Le groupe Super Mama Djombo

Ils ont été les ambassadeurs du pays dans toute l’Afrique ; ils étaient là quand l’Angola et le Mozambique sont devenus indépendants. Leurs chansons célébraient la liberté  qu’il fallait toujours conquérir. Ils n’hésitaient pas à dénoncer la corruption . Ont eu du succès pendant quatre, cinq ans puis le groupe a éclaté. N’ont eu le temps de faire qu’ une seule session d’enregistrement. Le seul moyen de les entendre c’était d’aller les voir en Guinée-Bissau. Ils jouaient au même endroit tous les samedis soir, ce qui leur permettait de peaufiner leurs morceaux. Le gouvernement leur a payé le voyage pour aller à Lisbonne faire des enregistrements  que tout le monde réclamait. Pendant un mois ils ont enregistré cinq vinyles. Le groupe s’est reformé il y a sept ou huit ans à l’invitation d’un producteur islandais qui les a emmenés à Reykjavik où on les voit en anorak et moon boots !!  Les chansons de cet enregistrement parlent de la Guinée actuelle. Certains des musiciens sont des anciens et d’autres des jeunes, nouveaux dans le groupe. Deux des musiciens sont immigrés à Paris ; la vie de l’un des deux, Malam, est évoquée dans la dernière partie du livre, à travers une conversion téléphonique entre lui et Couto qui a voulu lui apprendre la mort de Dulce. L'occasion pour évoquer la situation des immigrés qui en France, ont vu leurs rêves fracassés, leurs espérances fourvoyées.

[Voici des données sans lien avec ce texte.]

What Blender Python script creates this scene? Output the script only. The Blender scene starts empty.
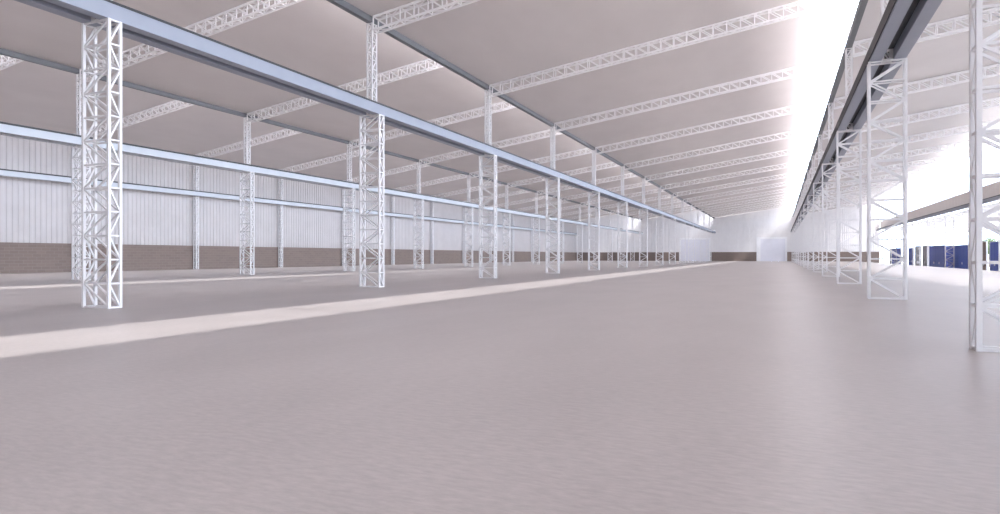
import bpy, math, random
from mathutils import Vector

random.seed(4)
S = bpy.context.scene
COL = S.collection

# ------------------------------------------------------------------ camera
THETA = math.atan(280 / 640)
cd = bpy.data.cameras.new('camera')
cam = bpy.data.objects.new('camera', cd)
COL.objects.link(cam)
cd.sensor_fit = 'HORIZONTAL'
cd.sensor_width = 36
cd.lens = 640 * 36 / 1000
cd.shift_y = -0.001
cd.clip_start = 0.05
cd.clip_end = 2000
cam.location = (0, 0, 1.6)
cam.rotation_euler = (math.pi / 2, 0, THETA)
S.camera = cam

# ------------------------------------------------------------------ layout (metres)
BAY = 22.93
ROW_R, ROW_L, ROW_LL, WALL_L, ROW_E = 3.64, -19.29, -42.22, -65.15, 26.57
Y0, DY, NCOL = 13.25, 14.34, 14          # column positions along the hall
Y_REAR, Y_END = -24.0, 214.6
H_BEAM0, H_BEAM1 = 8.84, 9.32           # crane beams
H_LOW, H_HIGH = 13.85, 17.05            # roof underside
COLUMN_W, COLUMN_D = 1.25, 0.45
FLOOR_EDGE, YARD_Z = 21.1, -1.2
CY = [Y0 + DY * k for k in range(NCOL)]

# ------------------------------------------------------------------ sky, sun, exposure
w = bpy.data.worlds.new('sky')
S.world = w
w.use_nodes = True
nt = w.node_tree
nt.nodes.clear()
out = nt.nodes.new('ShaderNodeOutputWorld')
bg = nt.nodes.new('ShaderNodeBackground')
geo = nt.nodes.new('ShaderNodeTexCoord')
sep = nt.nodes.new('ShaderNodeSeparateXYZ')
ramp = nt.nodes.new('ShaderNodeValToRGB')
ramp.color_ramp.elements[0].position = 0.0
ramp.color_ramp.elements[0].color = (0.205, 0.265, 0.355, 1)
ramp.color_ramp.elements[1].position = 1.0
ramp.color_ramp.elements[1].color = (1.0, 0.97, 0.96, 1)
nt.links.new(geo.outputs['Generated'], sep.inputs[0])
nt.links.new(sep.outputs['Z'], ramp.inputs[0])
nt.links.new(ramp.outputs[0], bg.inputs['Color'])
bg.inputs['Strength'].default_value = 21.0
nt.links.new(bg.outputs[0], out.inputs[0])

sd = bpy.data.lights.new('sun', 'SUN')
sd.energy = 6.8
sd.angle = math.radians(0.9)
sd.color = (1.0, 0.97, 0.92)
sun = bpy.data.objects.new('sun', sd)
COL.objects.link(sun)
sun.location = (80, 60, 70)
sun.rotation_euler = Vector((-1.0, 0.12, -0.95)).to_track_quat('-Z', 'Y').to_euler()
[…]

La rencontre se termine en écoutant « Dissan na mbera » (« laissez-moi marcher tranquille ! »)
" qu’on respecte notre peuple, qu’on respecte les habitants de ce pays et leur droit à marcher simplement sur les routes, en paix comme ils l’ont toujours fait, sans risquer de se faire écraser par les grosses voitures"
" Laisse moi marcher de ce côté de la rue / Ne m'écrase pas avec une voiture officielle."
Une chanson que le groupe a chantée avec d'autres , au mariage de Dulce qui a voulu les inviter. Des chansons qui auraient dû heurter l’assistance, les faire rougir de honte, puisque ces chansons les provoquent, parlent de la corruption dont ils sont responsables. Mais tous applaudissent parce que ce sont des chansons qu'ils connaissent par coeur.